#### EXERCISE AIM
Examine the entries and show every line in which the word "high" is found.

::: GIVEN RECORDS

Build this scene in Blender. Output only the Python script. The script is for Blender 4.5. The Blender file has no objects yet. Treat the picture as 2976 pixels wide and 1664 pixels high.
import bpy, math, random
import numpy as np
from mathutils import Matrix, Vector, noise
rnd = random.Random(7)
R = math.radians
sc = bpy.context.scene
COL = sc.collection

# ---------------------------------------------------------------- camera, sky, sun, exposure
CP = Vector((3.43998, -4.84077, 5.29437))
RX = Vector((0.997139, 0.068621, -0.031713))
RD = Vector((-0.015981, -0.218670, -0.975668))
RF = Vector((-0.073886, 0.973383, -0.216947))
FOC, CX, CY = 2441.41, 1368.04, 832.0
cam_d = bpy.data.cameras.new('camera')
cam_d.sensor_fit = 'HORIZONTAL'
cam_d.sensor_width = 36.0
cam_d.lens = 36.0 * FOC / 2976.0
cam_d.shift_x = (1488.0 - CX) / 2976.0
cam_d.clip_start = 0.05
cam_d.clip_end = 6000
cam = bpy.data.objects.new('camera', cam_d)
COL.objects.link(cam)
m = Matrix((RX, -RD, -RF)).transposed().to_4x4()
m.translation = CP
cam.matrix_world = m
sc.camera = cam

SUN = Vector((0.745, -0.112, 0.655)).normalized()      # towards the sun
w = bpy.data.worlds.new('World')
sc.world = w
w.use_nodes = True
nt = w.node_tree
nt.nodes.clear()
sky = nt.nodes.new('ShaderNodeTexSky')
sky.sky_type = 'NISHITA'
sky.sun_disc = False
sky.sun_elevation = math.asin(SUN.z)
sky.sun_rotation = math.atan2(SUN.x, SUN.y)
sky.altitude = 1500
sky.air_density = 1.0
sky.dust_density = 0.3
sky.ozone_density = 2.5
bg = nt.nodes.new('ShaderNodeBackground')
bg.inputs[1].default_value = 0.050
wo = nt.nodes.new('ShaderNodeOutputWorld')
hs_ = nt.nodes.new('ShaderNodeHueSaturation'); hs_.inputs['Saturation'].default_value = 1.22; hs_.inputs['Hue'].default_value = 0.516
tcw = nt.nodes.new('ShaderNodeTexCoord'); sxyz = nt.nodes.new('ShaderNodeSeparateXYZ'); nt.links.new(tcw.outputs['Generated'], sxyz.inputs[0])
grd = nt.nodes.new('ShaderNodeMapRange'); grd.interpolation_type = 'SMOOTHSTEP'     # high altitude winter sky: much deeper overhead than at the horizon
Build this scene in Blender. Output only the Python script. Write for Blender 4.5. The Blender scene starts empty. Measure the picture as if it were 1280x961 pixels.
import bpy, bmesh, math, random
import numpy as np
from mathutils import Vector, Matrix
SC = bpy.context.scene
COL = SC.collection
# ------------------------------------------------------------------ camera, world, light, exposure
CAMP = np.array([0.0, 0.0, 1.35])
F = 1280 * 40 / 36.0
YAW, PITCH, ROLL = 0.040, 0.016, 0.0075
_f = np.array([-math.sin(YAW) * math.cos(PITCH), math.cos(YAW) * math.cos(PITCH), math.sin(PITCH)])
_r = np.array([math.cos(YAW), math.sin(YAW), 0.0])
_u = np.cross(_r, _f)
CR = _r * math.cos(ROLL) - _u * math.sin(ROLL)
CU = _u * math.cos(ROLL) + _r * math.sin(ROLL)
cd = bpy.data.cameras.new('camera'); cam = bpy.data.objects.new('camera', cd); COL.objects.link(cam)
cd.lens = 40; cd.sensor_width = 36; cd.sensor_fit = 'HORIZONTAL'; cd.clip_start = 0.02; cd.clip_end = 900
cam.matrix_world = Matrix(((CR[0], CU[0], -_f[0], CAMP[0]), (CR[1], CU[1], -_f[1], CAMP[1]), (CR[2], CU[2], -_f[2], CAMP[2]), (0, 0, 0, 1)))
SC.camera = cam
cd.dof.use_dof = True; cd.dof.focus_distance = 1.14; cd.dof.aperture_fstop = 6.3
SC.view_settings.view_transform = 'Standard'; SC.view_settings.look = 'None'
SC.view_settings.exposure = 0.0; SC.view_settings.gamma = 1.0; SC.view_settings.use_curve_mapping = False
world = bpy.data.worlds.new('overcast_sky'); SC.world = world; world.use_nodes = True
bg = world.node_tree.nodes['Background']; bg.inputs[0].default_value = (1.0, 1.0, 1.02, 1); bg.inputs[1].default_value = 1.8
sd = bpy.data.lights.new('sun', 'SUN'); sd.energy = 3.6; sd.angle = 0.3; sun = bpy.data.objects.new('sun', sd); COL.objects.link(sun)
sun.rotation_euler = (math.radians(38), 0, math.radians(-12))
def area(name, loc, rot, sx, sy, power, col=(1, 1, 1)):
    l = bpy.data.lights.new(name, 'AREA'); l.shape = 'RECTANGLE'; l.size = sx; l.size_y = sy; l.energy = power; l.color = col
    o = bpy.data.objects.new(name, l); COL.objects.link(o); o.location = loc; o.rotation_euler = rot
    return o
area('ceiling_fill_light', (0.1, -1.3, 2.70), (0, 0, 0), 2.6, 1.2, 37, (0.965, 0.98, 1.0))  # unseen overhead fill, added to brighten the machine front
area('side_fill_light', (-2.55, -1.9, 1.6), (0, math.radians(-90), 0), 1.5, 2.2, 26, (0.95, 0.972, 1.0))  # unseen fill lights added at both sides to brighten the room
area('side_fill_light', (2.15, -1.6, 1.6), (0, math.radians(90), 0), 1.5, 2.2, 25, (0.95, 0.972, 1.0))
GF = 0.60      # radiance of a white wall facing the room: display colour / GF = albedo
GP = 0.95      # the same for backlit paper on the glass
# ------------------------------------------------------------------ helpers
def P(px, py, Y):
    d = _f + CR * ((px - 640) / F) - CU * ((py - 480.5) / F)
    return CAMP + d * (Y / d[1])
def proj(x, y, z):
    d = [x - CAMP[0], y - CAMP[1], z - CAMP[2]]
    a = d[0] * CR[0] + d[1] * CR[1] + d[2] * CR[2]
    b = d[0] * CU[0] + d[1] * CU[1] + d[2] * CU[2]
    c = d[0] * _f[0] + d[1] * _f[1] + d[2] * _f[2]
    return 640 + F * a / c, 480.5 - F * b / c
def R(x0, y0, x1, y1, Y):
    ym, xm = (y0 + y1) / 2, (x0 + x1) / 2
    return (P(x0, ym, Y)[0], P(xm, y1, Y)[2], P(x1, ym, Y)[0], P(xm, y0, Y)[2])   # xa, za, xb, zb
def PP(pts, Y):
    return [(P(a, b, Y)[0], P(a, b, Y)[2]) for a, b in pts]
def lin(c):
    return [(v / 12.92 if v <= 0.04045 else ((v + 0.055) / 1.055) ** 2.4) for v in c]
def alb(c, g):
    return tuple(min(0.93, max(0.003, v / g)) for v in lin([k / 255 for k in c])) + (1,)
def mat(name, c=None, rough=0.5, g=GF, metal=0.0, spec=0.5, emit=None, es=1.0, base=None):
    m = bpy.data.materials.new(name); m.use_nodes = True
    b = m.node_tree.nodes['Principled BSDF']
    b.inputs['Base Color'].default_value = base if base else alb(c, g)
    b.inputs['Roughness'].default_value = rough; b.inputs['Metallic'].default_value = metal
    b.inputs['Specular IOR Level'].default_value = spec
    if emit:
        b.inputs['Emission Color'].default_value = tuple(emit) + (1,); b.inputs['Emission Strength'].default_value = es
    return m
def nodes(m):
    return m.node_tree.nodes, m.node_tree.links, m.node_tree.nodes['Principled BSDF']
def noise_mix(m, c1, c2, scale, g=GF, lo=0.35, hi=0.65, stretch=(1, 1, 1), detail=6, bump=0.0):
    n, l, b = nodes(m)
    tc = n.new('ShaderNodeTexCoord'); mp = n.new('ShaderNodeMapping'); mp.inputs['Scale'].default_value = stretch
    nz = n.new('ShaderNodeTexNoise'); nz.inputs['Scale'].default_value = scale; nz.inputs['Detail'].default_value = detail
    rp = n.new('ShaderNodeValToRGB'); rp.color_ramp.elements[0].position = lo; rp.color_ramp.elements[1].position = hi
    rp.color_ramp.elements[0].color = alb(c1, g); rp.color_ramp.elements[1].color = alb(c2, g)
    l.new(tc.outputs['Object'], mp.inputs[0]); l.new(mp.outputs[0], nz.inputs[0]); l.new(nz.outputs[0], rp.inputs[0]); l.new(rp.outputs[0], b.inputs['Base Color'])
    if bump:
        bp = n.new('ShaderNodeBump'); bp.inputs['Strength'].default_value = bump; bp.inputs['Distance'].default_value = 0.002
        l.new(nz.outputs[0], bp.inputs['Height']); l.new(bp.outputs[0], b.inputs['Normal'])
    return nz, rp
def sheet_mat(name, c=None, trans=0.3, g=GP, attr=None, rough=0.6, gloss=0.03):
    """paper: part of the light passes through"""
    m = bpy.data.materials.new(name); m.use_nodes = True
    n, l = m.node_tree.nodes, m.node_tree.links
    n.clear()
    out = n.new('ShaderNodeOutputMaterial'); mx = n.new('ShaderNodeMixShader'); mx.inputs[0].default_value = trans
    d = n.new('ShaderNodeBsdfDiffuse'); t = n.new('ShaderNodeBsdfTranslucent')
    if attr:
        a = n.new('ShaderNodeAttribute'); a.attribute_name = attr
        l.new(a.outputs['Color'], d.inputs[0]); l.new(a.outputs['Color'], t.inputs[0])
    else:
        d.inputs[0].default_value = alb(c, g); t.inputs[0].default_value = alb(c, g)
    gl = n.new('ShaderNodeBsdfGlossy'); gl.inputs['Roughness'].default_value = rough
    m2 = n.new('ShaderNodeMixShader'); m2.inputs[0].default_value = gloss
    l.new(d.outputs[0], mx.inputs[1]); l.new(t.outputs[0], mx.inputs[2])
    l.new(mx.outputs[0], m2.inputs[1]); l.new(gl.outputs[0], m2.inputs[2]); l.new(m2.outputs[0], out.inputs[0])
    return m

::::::

#### RESPONSE
Build this scene in Blender. Output only the Python script. The script is for Blender 4.5. The Blender file has no objects yet. Treat the picture as 2976 pixels wide and 1664 pixels high.
grd = nt.nodes.new('ShaderNodeMapRange'); grd.interpolation_type = 'SMOOTHSTEP'     # high altitude winter sky: much deeper overhead than at the horizon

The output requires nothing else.